Fundo nacional de assistência social (FNAS)
O Fundo Nacional de Assistência Social (FNAS), proporciona a descentralização dos recursos da assistência social, com objetivo proporcionar recursos para cofinanciar gestão, serviços, programas, projetos e benefícios de assistência social.
Requisitos para recebimento dos recursos do FNAS
Para que os municípios possam receber os recursos financeiros do FNAS, algumas condições expressas na Lei Orgânica de Assistência Social (LOAS), precisam ser cumpridas:
- Instituição e funcionamento do Conselho de Assistência Social;
- Instituição e funcionamento do Fundo de Assistência Social, devidamente constituído como unidade orçamentária;
- Elaboração de um Plano de Assistência Social;
- Comprovação orçamentária de recursos próprios destinados à assistência social, alocados nos respectivos fundos de assistência social;
- Cumprimento das obrigações assumidas pelos municípios;
- Regularidade na aplicação dos recursos; e
- Aprovação das contas do exercício anterior pelo respectivo Conselho.

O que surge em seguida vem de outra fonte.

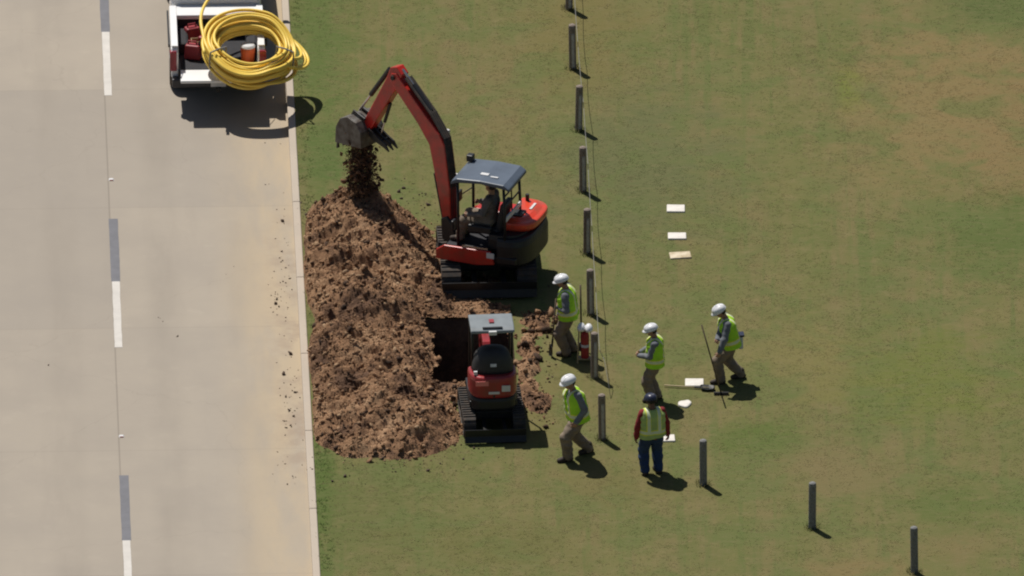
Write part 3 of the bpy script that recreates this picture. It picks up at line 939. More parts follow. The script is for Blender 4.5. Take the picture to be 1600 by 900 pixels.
def excavator():
    C = G(760, 424)
    root = thing('excavator', 'larger red excavator with blue-grey canopy and raised boom tipping soil on the heap', 'excavator', C)
    HO = G(777, 431) - C
    # undercarriage parallel to the road
    TU = Rz(KANG + math.pi / 2 + 0.02)
    for sy in (-1, 1):
        build_track(root, TU @ Tr(0.0, sy * 0.77, 0), 2.45, 0.56, 0.40, 44)
    MB(TU).box((0, 0, 0.42), (1.3, 1.2, 0.22)).build('track_frame', M['dark_metal'], root, bevel=0.03)
    MB(TU).lathe([(0.42, 0.5), (0.46, 0.52), (0.46, 0.66), (0.42, 0.68)], 28).build('slew_ring', M['dark_metal'], root)
    bl = MB(TU)
    prof = [(-1.42, 0.06), (-1.36, 0.05), (-1.30, 0.20), (-1.33, 0.38), (-1.40, 0.40), (-1.36, 0.22)]
    bl.prism(prof, 1.92)
    blade = bl.build('dozer_blade', M['black_paint'], root, bevel=0.008)
    for sy in (-1, 1):
        MB(TU).box((-0.95, sy * 0.3, 0.30), (0.75, 0.10, 0.12)).build('blade_arm', M['dark_metal'], blade)
    # house, swung towards the heap
    A = math.radians(160)
    H = Tr(HO.x, HO.y, 0) @ Rz(A)                                    # local +X is where the operator looks, +Y is the machine's left (nearer the camera)
    pl = MB(H)
    pl.box((0.08, 0, 0.78), (1.60, 1.76, 0.16))
    pl.build('platform', M['black_paint'], root, bevel=0.03)
    sk = MB(H)
    sk.prism([(0.98, 0.66), (0.98, 0.86), (0.80, 0.98), (-0.20, 0.98), (-0.28, 0.70), (0.1, 0.64)], 0.06, Tr(0, 0.93, 0))
    sk.build('side_panel', M['red_paint'], root, bevel=0.02)
    sk = MB(H)
    sk.prism([(0.98, 0.66), (0.98, 0.92), (0.70, 1.10), (-0.28, 1.10), (-0.28, 0.70)], 0.06, Tr(0, -0.93, 0))
    sk.build('side_panel', M['red_paint'], root, bevel=0.02)
    MB(H).box((0.15, 0.905, 1.01), (0.55, 0.03, 0.035)).build('grab_rail', M['steel'], root)
    MB(H).box((-0.20, 0.967, 0.90), (0.16, 0.012, 0.12)).build('warning_sticker', M['pale_mark'], root)
    # rounded rear: counterweight, then the hood above it
    def rear(r_out, z0, z1, top_r, y_sc=0.86, x_in=-0.30):
        n = 26
        rings = [(z0, r_out * 0.93), (z0 + 0.08, r_out), (z1 - (z1 - z0) * 0.25, r_out), (z1 - 0.05, r_out * 0.5 + top_r * 0.5), (z1, top_r)]
        vs, fs = [], []
        for z, r in rings:
            for k in range(n + 1):
                a = math.pi / 2 + math.pi * k / n
                e = 0.62
                cx = abs(math.cos(a)) ** e * -1
                sy = math.copysign(abs(math.sin(a)) ** e, math.sin(a))
                vs.append((x_in + cx * (r + x_in), sy * r * y_sc, z))
        m_ = n + 1
        for i in range(len(rings) - 1):
            for k in range(n):
                fs.append((i * m_ + k, i * m_ + k + 1, (i + 1) * m_ + k + 1, (i + 1) * m_ + k))
            fs.append((i * m_, (i + 1) * m_, (i + 1) * m_ + n, i * m_ + n))
        fs.append(tuple(range(m_))[::-1])
        fs.append(tuple(range((len(rings) - 1) * m_, len(rings) * m_)))
        return vs, fs
    b = MB(H); b.add(*rear(0.95, 0.62, 1.24, 0.90, 0.92)); b.build('counterweight', M['black_paint'], root, smooth=False, bevel=0.01)
    b = MB(H); b.add([(x, y - 0.16, z) for x, y, z in (lambda q: q[0])(rear(0.93, 1.243, 1.52, 0.72, 0.70))], rear(0.93, 1.243, 1.52, 0.72, 0.70)[1]); hood = b.build('engine_hood', M['hood_lit_red'], root, smooth=False, bevel=0.03)
    MB(H).box((-0.50, 0.10, 1.533), (0.22, 0.30, 0.025)).build('hood_vent', M['black_paint'], hood)
    MB(H).box((-0.66, -0.30, 1.530), (0.05, 0.3, 0.02)).build('hood_stripe', M['pale_mark'], hood)
    MB(H).cyl((-0.45, -0.55, 1.45), (-0.45, -0.55, 1.66), 0.04).build('exhaust_pipe', M['dark_metal'], hood)
    b = MB(H); b.add(*rear(0.80, 0.9, 1.28, 0.78, 1.0, -0.1)); b.build('seat_base', M['black_paint'], root)
    # side console / tanks on the far side
    MB(H).box((0.15, -0.55, 1.08), (1.0, 0.60, 0.42), taper=(0.9, 0.85)).build('side_tank', M['red_paint'], root, bevel=0.04)
    # operator station
    MB(H).box((0.35, 0.35, 0.885), (0.95, 0.95, 0.04)).build('cab_floor', M['bed_liner'], root)
    st = MB(H); st.box((0.0, 0.36, 1.26), (0.50, 0.50, 0.14)).box((-0.28, 0.36, 1.58), (0.13, 0.48, 0.62), Matrix.Rotation(-0.18, 3, 'Y'))
    st.build('seat', M['seat_vinyl'], root, bevel=0.05)
    for sy in (0.02, 0.70):
        c = MB(H); c.box((0.12, sy, 1.34), (0.5, 0.12, 0.16)); co = c.build('arm_console', M['black_paint'], root, bevel=0.03)
        MB(H).cyl((0.30, sy, 1.40), (0.33, sy, 1.60), 0.014).cyl((0.33, sy, 1.58), (0.34, sy, 1.68), 0.026).build('control_lever', M['dark_metal'], co)
    for sy in (0.27, 0.43):
        MB(H).cyl((0.62, sy, 0.9), (0.58, sy, 1.32), 0.014).cyl((0.58, sy, 1.28), (0.575, sy, 1.38), 0.022).build('travel_lever', M['dark_metal'], root)
    MB(H).box((0.72, 0.62, 1.30), (0.06, 0.16, 0.22)).build('instrument_panel', M['black_paint'], root, bevel=0.02)
    # canopy
    cx, cyy = 0.05, 0.36
    x0, x1, y0, y1, zr = cx - 0.56, cx + 0.56, cyy - 0.50, cyy + 0.50, 2.42
    for (x, y, z0, xt) in ((x1 - 0.06, y1 - 0.05, 0.88, x1 - 0.05), (x1 - 0.06, y0 + 0.05, 1.05, x1 - 0.05), (x0 + 0.05, y1 - 0.05, 1.2, x0 + 0.08), (x0 + 0.05, y0 + 0.05, 1.2, x0 + 0.08)):
        MB(H).tube([(x, y, z0), (x, y, 1.75), (xt, y, zr - 0.05)], 0.030, 10).build('canopy_post', M['black_paint'], root, smooth=True)
    g = MB(H)
    for z in (1.62, 1.95, 2.2):
        g.cyl((x0 + 0.05, y0 + 0.05, z), (x0 + 0.05, y1 - 0.05, z), 0.018, 8)
    g.cyl((x0 + 0.06, cyy, 1.6), (x0 + 0.08, cyy, zr - 0.05), 0.016, 8)
    g.build('rear_guard', M['black_paint'], root)
    MB(H).box((x0 + 0.03, cyy, 1.68), (0.03, 0.92, 0.10)).build('rear_rail', M['pale_mark'], root)
    b = MB(H)
    prof = [(x1 + 0.08, zr - 0.10), (x1 + 0.05, zr + 0.00), (x1 - 0.06, zr + 0.05), (cx, zr + 0.075), (x0 + 0.06, zr + 0.05), (x0 - 0.06, zr - 0.03),
            (x0 - 0.07, zr - 0.10), (x0 + 0.02, zr - 0.05), (cx, zr - 0.0), (x1 - 0.06, zr - 0.05)]
    b.prism(prof, y1 - y0 + 0.06, Tr(0, cyy, 0))
    roof = b.build('canopy_roof', M['canopy'], root, bevel=0.025)
    MB(H).box((cx + 0.02, cyy + 0.18, zr + 0.079), (0.17, 0.10, 0.012)).box((cx - 0.21, cyy + 0.25, zr + 0.075), (0.16, 0.05, 0.012)).build('roof_glint', M['pale_mark'], roof)  # pale flat patches painting the glints on the roof
    MB(H).box((x1 - 0.02, y0 + 0.1, zr + 0.12), (0.14, 0.16, 0.14)).cyl((x1 - 0.06, y0 + 0.1, zr), (x1 - 0.06, y0 + 0.1, zr + 0.1), 0.02).build('work_light', M['black_paint'], roof, bevel=0.02)
    MB(H).box((x1 + 0.06, cyy + 0.02, 1.86), (0.05, 0.18, 0.22)).cyl((x1 - 0.05, y0 + 0.05, 1.86), (x1 + 0.06, cyy + 0.02, 1.86), 0.012).build('mirror', M['black_paint'], root, bevel=0.02)
    # boom swung further round than the house
    F = G(706, 419) - C
    D = Vector((-0.70, 0.714, 0)).normalized()
    BA = math.atan2(D.y, D.x)
    TB = Tr(F.x, F.y, 0) @ Rz(BA)
    W = lambda r, h, s_=0.0: tuple(TB @ Vector((r, s_, h)))
    kp = MB(TB); kp.prism([(-0.30, 0.62), (0.12, 0.66), (0.16, 1.12), (-0.02, 1.22), (-0.20, 1.05)], 0.34); kp.build('king_post', M['black_paint'], root, bevel=0.03)
    nk = MB(); nk.box(tuple((F * 0.62) + Vector((0, 0, 0.82))), (0.62, 0.34, 0.26), Rz(math.atan2(F.y, F.x)).to_3x3()); nk.build('swing_bracket', M['black_paint'], root, bevel=0.03)
    prof = [(-0.10, 0.92), (0.10, 0.90), (0.30, 1.75), (0.53, 2.62), (0.86, 2.98), (1.66, 3.66), (1.64, 3.86), (1.50, 3.90), (0.62, 3.22), (0.24, 2.95), (0.10, 2.75), (-0.06, 1.80)]
    boom = arm_prism(root, 'boom', prof, 0.25, TB, M['red_paint'], 0.02)
    pts = [(0.02, 0, 1.1), (0.05, 0, 1.9), (0.22, 0, 2.84), (0.62, 0, 3.26), (1.35, 0, 3.82)]
    ho = MB(TB)
    for s_ in (-0.075, -0.025, 0.025, 0.075):
        ho.tube([(p[0] - 0.09, s_, p[2] + 0.035) for p in pts], 0.026, 6)
    ho.build('hydraulic_hose', M['rubber'], boom)
    MB(TB).box((0.30, -0.14, 2.90), (0.16, 0.05, 0.14)).build('boom_lamp', M['pale_mark'], boom)
    MB(TB).box((0.02, -0.14, 2.05), (0.10, 0.04, 0.04)).build('hose_clamp', M['pale_mark'], boom)
    hyd(root, 'boom_cylinder', W(0.20, 1.05), W(0.62, 2.66), 0.065, 0.58)
    # stick
    prof = [(1.34, 3.90), (1.50, 4.04), (1.68, 3.97), (1.80, 3.70), (2.52, 2.42), (2.48, 2.22), (2.32, 2.22), (2.26, 2.40), (1.50, 3.58)]
    stick = arm_prism(root, 'stick', prof, 0.20, TB, M['red_paint'], 0.018)
    hyd(root, 'stick_cylinder', W(0.60, 3.32), W(1.42, 3.98), 0.058, 0.62, boom)
    hyd(root, 'bucket_cylinder', W(1.80, 3.86), W(2.68, 2.66), 0.052, 0.62, stick)
    MB(TB).cyl((1.57, -0.16, 3.78), (1.57, 0.16, 3.78), 0.05).build('pivot_pin', M['dark_metal'], stick)
    MB(TB).cyl((2.42, -0.17, 2.31), (2.42, 0.17, 2.31), 0.05).build('pivot_pin', M['dark_metal'], stick)
    # linkage
    for s_ in (-0.12, 0.12):
        MB(TB).cyl((2.40, s_, 2.58), (2.70, s_, 2.66), 0.03, 8).cyl((2.70, s_, 2.66), (2.74, s_, 2.42), 0.03, 8).build('bucket_link', M['dark_metal'], stick)
    # bucket, mouth down
    out = [(2.30, 2.02), (2.33, 2.36), (2.46, 2.54), (2.70, 2.60), (2.92, 2.50), (3.04, 2.28), (3.06, 1.92)]
    inn = [(3.03, 1.92), (3.00, 2.26), (2.90, 2.46), (2.70, 2.56), (2.49, 2.50), (2.37, 2.34), (2.34, 2.02)]
    bw = 0.60
    bk = MB(TB); bk.prism(out + inn, bw)
    for sgn in (-1, 1):
        bk.prism(out, 0.03, Tr(0, sgn * (bw / 2 + 0.0165), 0))
    bucket = bk.build('bucket', M['bucket_metal'], root, bevel=0.006)
    for k in range(4):
        MB(TB).box((3.055, (k - 1.5) * 0.17, 1.86), (0.035, 0.07, 0.16), taper=(0.5, 0.6)).build('bucket_tooth', M['bucket_metal'], bucket)
    for s_ in (-0.13, 0.13):
        MB(TB).prism([(2.33, 2.30), (2.44, 2.24), (2.62, 2.50), (2.78, 2.58), (2.72, 2.70), (2.50, 2.62)], 0.03, Tr(0, s_, 0)).build('bucket_ear', M['bucket_metal'], bucket)
    # thumb
    th = MB(TB)
    for s_ in (-0.12, 0.0, 0.12):
        th.prism([(2.30, 2.42), (2.18, 2.38), (1.98, 2.28), (1.80, 2.22), (1.70, 2.08), (1.84, 2.13), (2.06, 2.18), (2.28, 2.26)], 0.035, Tr(0, s_, 0))
    th.cyl((1.98, -0.14, 2.23), (1.98, 0.14, 2.23), 0.025, 8).cyl((2.24, -0.14, 2.34), (2.24, 0.14, 2.34), 0.035, 8)
    thumb = th.build('thumb', M['dark_metal'], root)
    hyd(root, 'thumb_cylinder', W(1.78, 3.10), W(2.06, 2.32), 0.035, 0.6, thumb)
    return root, TB, F, C, H
EXC, TB_EXC, F_EXC, C_EXC, H_EXC = excavator()

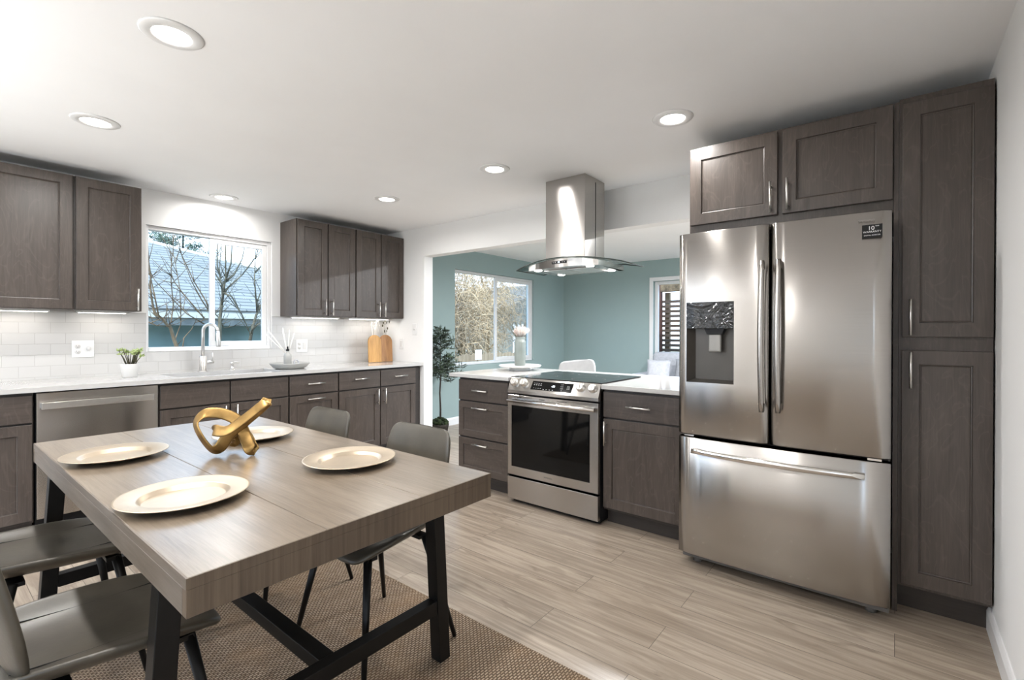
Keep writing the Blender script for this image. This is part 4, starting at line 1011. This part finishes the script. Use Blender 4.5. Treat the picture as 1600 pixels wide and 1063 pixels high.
TB = [[(2.20,6.2,-.62),(2.21,6.2,.5),(2.22,6.20,1.09),(2.23,6.20,1.23),(2.23,6.20,1.39),(2.25,6.20,1.57),(2.28,6.20,1.83),(2.29,6.20,1.85),(2.29,6.20,2.02),(2.29,6.20,2.6)],
  [(2.25,6.2,1.55),(2.24,6.15,1.60),(2.23,6.15,1.79),(2.21,6.15,1.87),(2.21,6.15,2.01),(2.25,6.15,2.56)], [(2.23,6.17,1.87),(2.25,6.25,1.89),(2.22,6.25,2.02),(2.22,6.25,2.5)], [(2.27,6.22,1.78),(2.23,6.35,1.94),(2.19,6.35,2.1)],
  [(2.28,6.18,1.84),(2.31,6.10,2.04),(2.33,6.10,2.5)], [(2.29,6.20,1.83),(2.38,6.20,1.92),(2.47,6.20,2.12),(2.52,6.20,2.4)],
  [(2.27,6.21,1.70),(2.36,6.30,1.78),(2.51,6.30,1.94),(2.67,6.30,2.18),(2.73,6.30,2.4)], [(2.26,6.19,1.70),(2.30,6.05,1.65),(2.41,6.05,1.44),(2.48,6.05,1.27),(2.54,6.15,1.20)],
  [(2.26,6.2,1.70),(2.27,6.15,1.70),(2.41,6.15,1.50)], [(2.23,6.21,1.33),(2.26,6.25,1.35),(2.29,6.25,1.29),(2.52,6.25,1.34)], [(2.24,6.2,1.37),(2.29,6.35,1.39),(2.23,6.35,1.46),(2.15,6.35,1.49)]]
TC_ = [[(2.52,6.2,-.62),(2.53,6.2,.5),(2.55,6.20,1.08),(2.58,6.20,1.26),(2.63,6.20,1.45),(2.66,6.20,1.51),(2.69,6.20,1.59),(2.80,6.20,1.75),(2.95,6.2,2.1)],
  [(2.64,6.2,1.48),(2.61,6.15,1.60),(2.59,6.15,1.86),(2.59,6.15,1.93),(2.60,6.15,2.15),(2.62,6.15,2.5)], [(2.65,6.2,1.52),(2.66,6.25,1.61),(2.72,6.25,1.79),(2.77,6.25,2.1)],
  [(2.58,6.2,1.24),(2.65,6.35,1.26),(2.72,6.35,1.35),(2.85,6.35,1.47)], [(2.57,6.2,1.22),(2.56,6.10,1.30),(2.67,6.10,1.37),(2.8,6.1,1.42)], [(2.6,6.15,1.97),(2.69,6.20,2.06),(2.76,6.20,2.10),(2.9,6.2,2.2)]]
def bare_tree(label, branches, r0, mat):
    base = branches[0][0]; t = thing('bare_tree', label, 'tree', base, 0, 'bare trees outside the sink window'); rnd = random.Random(len(branches))
    trunk = MB(); tw = MB(); L = lambda p: Vector(p) - Vector(base)
    for i, b in enumerate(branches):
        n_ = len(b); 
        if i == 0: trunk.tube([L(p) for p in b], [r0 * (1 - .86 * (k / (n_ - 1)) ** .8) for k in range(n_)], 8)
        else:
            ra = r0 * rnd.uniform(.28, .42); tw.tube([L(p) for p in b], [ra * (1 - .7 * k / (n_ - 1)) for k in range(n_)], 6)
        for k in range(n_ - 1):
            if b[k][2] < 1.25: continue
            for _ in range(2):
                p = L(b[k]).lerp(L(b[k + 1]), rnd.random()); q = p + Vector((rnd.uniform(-.22, .22), rnd.uniform(-.15, .15), rnd.uniform(.05, .3))); tw.tube([p, p.lerp(q, .5) + Vector((0, 0, -.015)), q], [.004, .003, .0015], 4)
    trunk.build('trunk', mat, t); tw.build('branches', mat, t)
bare_tree('bare brown tree outside the left pane of the sink window', TA, .024, 'treebark')
bare_tree('bare upright tree outside the sink window just right of the faucet', TB, .034, 'treebarkdark')
bare_tree('bare tree outside the right edge of the sink window', TC_, .030, 'treebarkdark')
# evergreen behind the roof
t = thing('evergreen_tree', 'blue green evergreen rising behind the pale roof outside the sink window', 'tree', (6.3, 21, -.62)); rnd = random.Random(11)
MB().tube([(0, 0, 0), (0, 0, 4.4), (.05, 0, 6.2)], [.12, .05, .01], 8).build('trunk', 'bark', t)
m = MB()
for k in range(60):
    z_ = rnd.uniform(3.4, 6.3); a = rnd.uniform(0, 2 * PI); L = rnd.uniform(.5, 1.0) * (1.85 - .30 * (z_ - 3.4)); p1 = Vector((L * math.cos(a), L * math.sin(a) * .8, z_ + rnd.uniform(-.1, .3))); p0 = Vector((0, 0, z_ - .2))
    for j in range(90):
        q = p0.lerp(p1, rnd.uniform(.3, 1.05)) + Vector((rnd.gauss(0, .10), rnd.gauss(0, .1), rnd.gauss(0, .07))); d = Vector((rnd.uniform(-1, 1), rnd.uniform(-1, 1), rnd.uniform(-.2, 1))).normalized()
        s = d.orthogonal().normalized() * .016; m.quad([q - s, q + d * .16 - s * .3, q + d * .16 + s * .3, q + s])
m.build('foliage', 'needle', t, recalc=False)

# beyond the dining window
def twiggy(label, x, y, crown, n, seed, mat, r0=.06, limbs=9, rt=.010, droop=.3):
    """bare crown: trunk, some limbs and a great many fine twigs inside an ellipsoid (cx, cy, cz, rx, ry, rz)"""
    rnd = random.Random(seed); t = thing('bare_tree', label, 'tree', (x, y, -.62), 0, 'bare trees outside the dining window'); tr = MB(); tw = MB()
    cx, cy, cz, rx, ry, rz = crown
    def inside(q=1.0):
        while True:
            v = Vector((rnd.uniform(-1, 1), rnd.uniform(-1, 1), rnd.uniform(-1, 1)))
            if v.length < 1: return Vector((cx + v.x * rx * q, cy + v.y * ry * q, cz + v.z * rz * q))
    fork = Vector((cx * .4, cy * .4, max(.5, cz - rz * .75))); tr.tube([(0, 0, 0), fork * .5 + Vector((.05, 0, 0)), fork], [r0, r0 * .85, r0 * .7], 8)
    for k in range(limbs):
        e = inside(.9); mid = fork.lerp(e, .5) + Vector((rnd.gauss(0, .15), rnd.gauss(0, .15), .15)); tr.tube([fork, mid, e], [r0 * .5, r0 * .3, r0 * .1], 6)
    for k in range(n):
        p = inside(); d = Vector((rnd.gauss(0, 1), rnd.gauss(0, 1), rnd.gauss(.25, .8))).normalized(); L = rnd.uniform(.3, .9); q = p + d * L
        tw.tube([p, p.lerp(q, .5) + Vector((rnd.gauss(0, .05), 0, .06)), q - Vector((0, 0, L * droop))], [rt, rt * .8, rt * .4], 3, cap=False)
    tr.build('trunk', mat, t); tw.build('twigs', mat, t)
twiggy('tan bare shrub filling the left edge of the dining window', 11.3, 11.3, (0, 0, 2.5, 1.0, .9, 2.1), 1500, 21, 'twig')
twiggy('tan bare tree beside the middle bar of the dining window', 14.6, 13.2, (0, 0, 3.0, 1.35, 1.0, 2.5), 1700, 22, 'twig', .08)
twiggy('grey bare tree outside the right pane of the dining window', 18.6, 14.7, (0, 0, 3.0, 1.2, 1.0, 2.2), 550, 23, 'twiggrey', .13, 14, .012)
twiggy('tall grey bare tree behind the sage house outside the dining window', 23.0, 27.0, (0, 0, 5.0, 4.0, 1.5, 3.6), 900, 24, 'twiggrey', .2, 16, .018)
t = thing('garden_fence', 'weathered wooden garden fence outside the dining window', 'fence', (14, 9.6, -.62))
m = MB()
for k in range(78): 
    x_ = -6 + k * .155; m.box(x_, x_ + .14, 0, .02, .02, 1.20 + .02 * ((k * 7) % 3))
m.build('fence_boards', 'fence', t)
m = MB(); m.box(-6, 6.1, .02, .06, .25, .33); m.box(-6, 6.1, .02, .06, .75, .83); m.build('rails', 'fence', t)
t = thing('yard_sign', 'white square sign on a thin post outside the dining window', 'sign', (9.86, 9.30, -.62))
MB().box(-.02, .02, -.02, .02, .001, 1.15).build('post', 'fence', t); MB().box(-.13, .13, -.035, -.021, 1.08, 1.36).build('board', 'vinyl', t)
t = thing('neighbor_house', 'sage green gabled house outside the right pane of the dining window', 'house', (20.4, 16.9, -.62))
m = MB(); m.prism([(0, .001), (6.4, .001), (6.4, 3.2), (3.2, 4.55), (0, 3.2)], 'y', 0, 6); m.build('wall', 'sage', t)
m = MB(); m.prism([(-.4, 3.06), (3.2, 4.58), (6.8, 3.06), (6.8, 3.2), (3.2, 4.74), (-.4, 3.2)], 'y', -.4, 6.3); m.build('roof', 'greyroof', t)
m = MB(); m.box(.35, 1.25, -.03, -.001, .2, 2.3); m.build('door', 'vinyl', t)
m = MB(); m.box(2.4, 3.6, -.04, -.001, 1.2, 2.3); m.build('window', 'vinyl', t)
# slatted screen outside the far window
t = thing('slatted_screen', 'red brown wooden screen with level slats outside the far window', 'screen', (8.3, 2.4, -.62))
MB().box(-.05, .05, .92, 1.06, .001, 2.95).build('post', 'redwood', t)
MB().box(-.06, .06, -2.5, .919, 2.59, 2.95).build('beam', 'treebark', t)
MB().box(.10, .16, .81, .90, .001, 2.58).build('stile', 'fence', t)
for k in range(21):
    z_ = .67 + .086 * k; MB().box(-.012, .012, -2.5, .91, z_, z_ + .046).build('slat', 'slat', t)
MB().box(.02, .12, -1.6, -1.5, .001, 2.58).build('post', 'redwood', t)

Não cabe ao Fundo Nacional de Assistência Social a transferência de recursos financeiros diretamente às entidades e organizações de assistência social, somente aos Fundos Estaduais, Municipais e do Distrito Federal, conforme critérios estabelecidos pelos respectivos Conselhos.
Conclusão
Na prática, a finalidade específica de um Fundo para a Política de Assistência Social, tem por objetivo possibilitar a desconcentração da gestão de recursos públicos, dando maior liberdade aos gestores para a aplicação dos recursos financeiros. A disponibilidade de recursos provenientes dos Fundos de Assistência Social aos estados e municípios é imprescindível para a continuidade dos serviços, programas, projetos e benefícios ofertados pela rede socioassistencial. O cofinanciamento proporciona a concretude e têm grande importância na garantia dos direitos sociais.
Referências
- Caderno SUAS VI: Financiamento da Assistência Social no Brasil (MDS, 2013).
- Lei Orgânica da Assistência Social – LOAS (Lei nº 8.742/1993).
- Norma Operacional Básica (NOB/SUAS, 2012).
- Política Nacional de Assistência Social (PNAS/2004).
- Orientações para Conselhos da Área da Assistência Social (TCU, 2013).